### Goal of the exercise
Look through the lines below and state how many hold the word "picture". Write only the number.

### Given information
#####

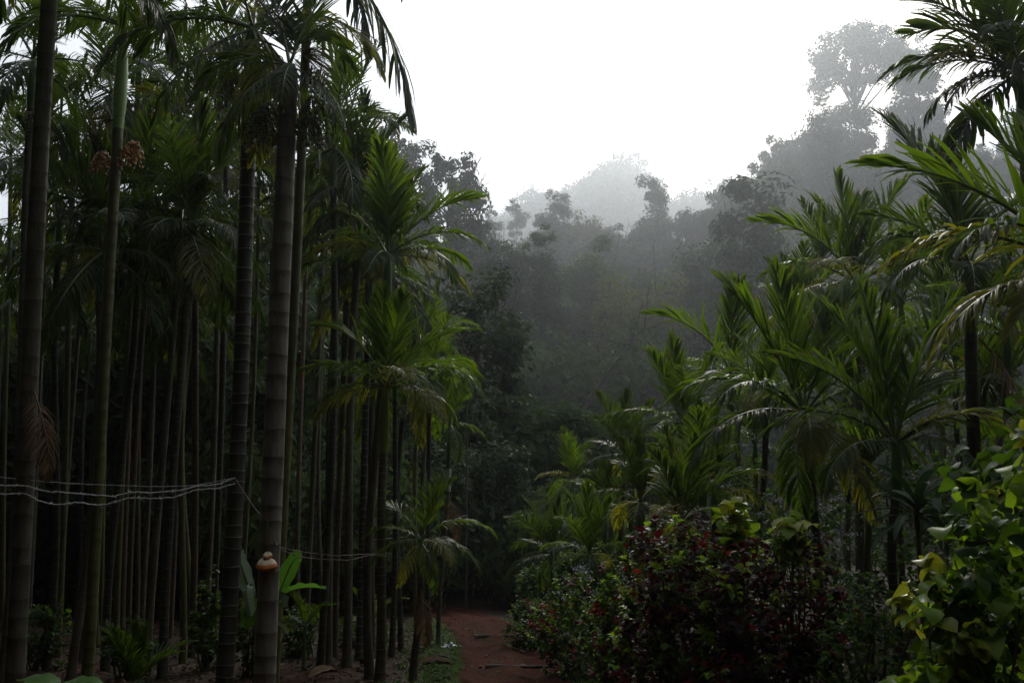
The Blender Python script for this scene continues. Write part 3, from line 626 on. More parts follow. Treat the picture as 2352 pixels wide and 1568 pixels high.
TP = {
    'round0': (10, tree_protos(1, 10, 3.6, 10, 2.2, 60, 9000, .17, 1.25, M['tree_a'])),
    'round1': (10, tree_protos(2, 10, 3.3, 10, 1.8, 55, 9000, .17, 1.2, M['tree_b'])),
    'tall0': (13, tree_protos(3, 13, 2.5, 13, 3, 60, 9000, .17, 1.05, M['tree_a'])),
    'tall1': (12, tree_protos(4, 12, 2.2, 12, 2, 46, 6500, .18, 1.0, M['tree_a'], open_=.5)),
    'mango0': (9, tree_protos(5, 9, 4.2, 9, 1.5, 80, 10000, .2, 1.2, M['tree_a'], droop=.9)),
    'mango1': (9, tree_protos(6, 9, 3.9, 9, 1.5, 70, 9500, .2, 1.25, M['tree_a'], droop=.7)),
    'bush0': (6, tree_protos(7, 6, 3.4, 6, .2, 60, 8500, .15, 1.15, M['tree_b'], droop=.3)),
    'bush1': (6, tree_protos(8, 6, 3.2, 6, .2, 55, 8000, .16, 1.2, M['tree_a'], droop=.4)),
    'olive0': (9, tree_protos(9, 9, 3.2, 9, 1.5, 55, 8000, .15, 1.1, M['tree_c'], droop=.2)),
    'open0': (14, tree_protos(10, 14, 5.6, 14, 5.5, 70, 10000, .19, 1.3, M['tree_b'], open_=.7, umbrella=True, limbs=20, trunk_r=.28)),
    'gap0': (12, tree_protos(11, 12, 3.0, 12, 4, 42, 5200, .2, .95, M['tree_a'], open_=.8, droop=.6, limbs=14)),
    'thin0': (11, tree_protos(12, 11, 2.0, 11, 4, 26, 2200, .17, .85, M['tree_b'], open_=.6, limbs=12, trunk_r=.1)),
}
def tree(kind, px, py, Y, wpx, label, group=None, seed=0, hs=1.0):
    """crown top at picture (px,py), depth Y, crown width about wpx picture px"""
    H, (tm, cm) = TP[kind]; Y = Y * K
    rng = np.random.default_rng(seed + 5000)
    rad = {'round0': 4.4, 'round1': 4.1, 'tall0': 3.2, 'tall1': 2.8, 'mango0': 5.0, 'mango1': 4.7, 'bush0': 4.2, 'bush1': 4.0, 'olive0': 4.0, 'open0': 6.4, 'gap0': 3.6, 'thin0': 2.6}[kind]
    s = wpx * m_per_px(Y) / (2 * rad)
    T = at(px, py, Y); sz = s * hs
    root = thing("tree", label, "tree", (T.x, T.y, T.z - H * sz), group, (0, 0, rng.uniform(0, 6.28)))
    root.scale = (s, s, sz)
    obj("trunk", tm, root); obj("crown", cm, root)
    return root
# trees that can be told apart
tree('gap0', 1028, 362, 79, 190, "tall dark tree with sky showing through its top, rising behind the sunlit palm frond", seed=1, hs=1.15)
tree('tall1', 955, 350, 84, 150, "dark tree left of the gappy tall tree behind the palm crowns", seed=2)
tree('gap0', 850, 300, 77, 230, "grey misty tree with visible boughs behind the hanging frond", seed=3)
tree('gap0', 790, 420, 88, 200, "misty open-branched tree between the pale trunk and the sunlit palm", seed=33)
tree('gap0', 1085, 520, 91, 130, "thin-topped dark tree on the left edge of the valley opening", seed=4)
tree('round0', 1160, 555, 70, 210, "dark rounded tree with a crooked limb at the left of the valley", seed=5, hs=1.15)
tree('thin0', 1225, 515, 74, 110, "thin-twigged tree top poking above the dark rounded tree", seed=6)
tree('tall0', 1245, 610, 74, 150, "dense dark tree right of the one with a crooked limb", seed=7)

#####

### Task response
2